En la distancia, Goya nos observa.
La tarde del 23 de febrero de 1981, Goya vio pasar un autobús repleto de guardias civiles, treinta y dos años después, contempla desde su atalaya los ríos de gentes variopintas que suben por el Paseo del Prado hacia Neptuno. Según fuentes oficiales, 1400 efectivos de policía custodian las calles ante una marea que los medios, a diferencia de otras ocasiones, no se atreven a cuantificar.

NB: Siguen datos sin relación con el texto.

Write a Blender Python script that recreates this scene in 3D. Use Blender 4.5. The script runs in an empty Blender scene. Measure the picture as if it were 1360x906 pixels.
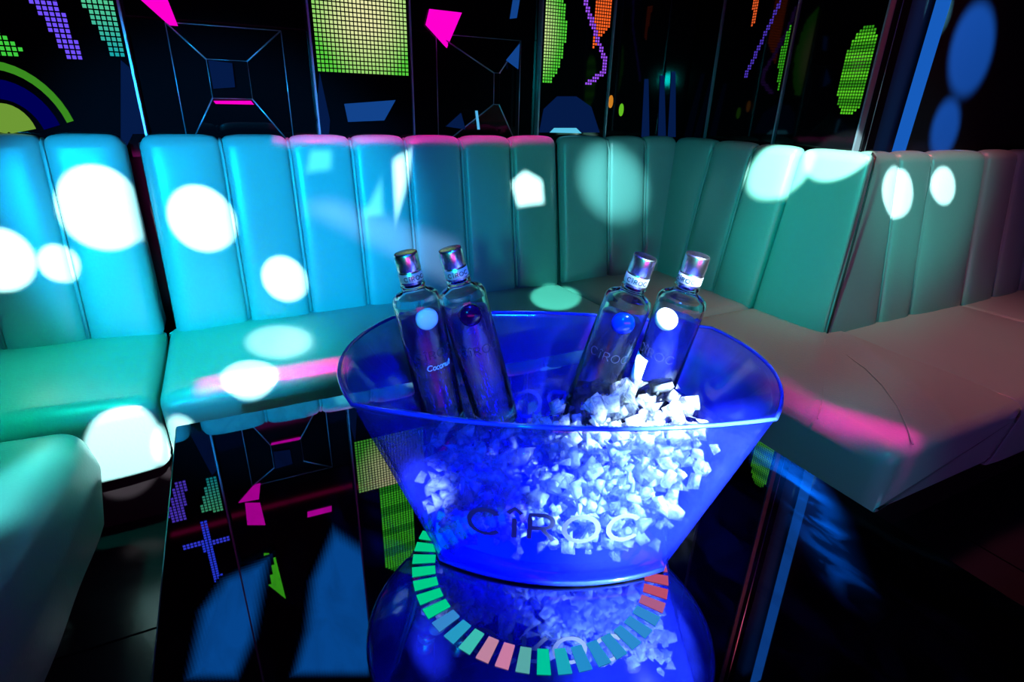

Se habla de miles de personas; ¿acaso algunos miles, cientos de miles, cientos de cientos de miles?, poco importa.
Como otras veces, Goya nos observa.
El pintor recuerda en estos trances los rostros ocultos de los soldados franceses, de espaldas al público como anónima máquina de muerte, que disparan contra el símbolo del pueblo, un hombre de rostro atezado vestido con una camisa blanca suelta. Las furgonetas azules, llamadas “lecheras” desfilan y aparcan a las espaldas de la estatua de Don Francisco. En la madrugada se escucharán las cargas de las fuerzas del orden.
Como tantas veces, Goya nos observa.
Don Francisco recuerda ahora otra de sus pinturas, ésta vez sin encargo oficial, que muestra a dos mozos en un duelo a garrotazos, hundidos hasta las rodillas en un lodazal del que no pueden –ni quieren- salir. Están doblemente condenados, por su odio y por su inmovilidad irredenta. Premonición de todas las guerras civiles de este país, del encasillamiento cerril, del sustrato reaccionario que nos sigue lastrando.
Piensa Don Francisco en el interior de su alma de bronce que hay demasiadas coincidencias, que todo vuelve y retorna, los soldados y los policías, el pueblo inculto, los represaliados por el poder invisible. Piensa Don Francisco desde su atalaya del Prado que seguimos presos del lodazal y que el duelo eterno de las dos Españas vive su enésima edición.
Desde la distancia, como tantas otras veces, Goya nos observa.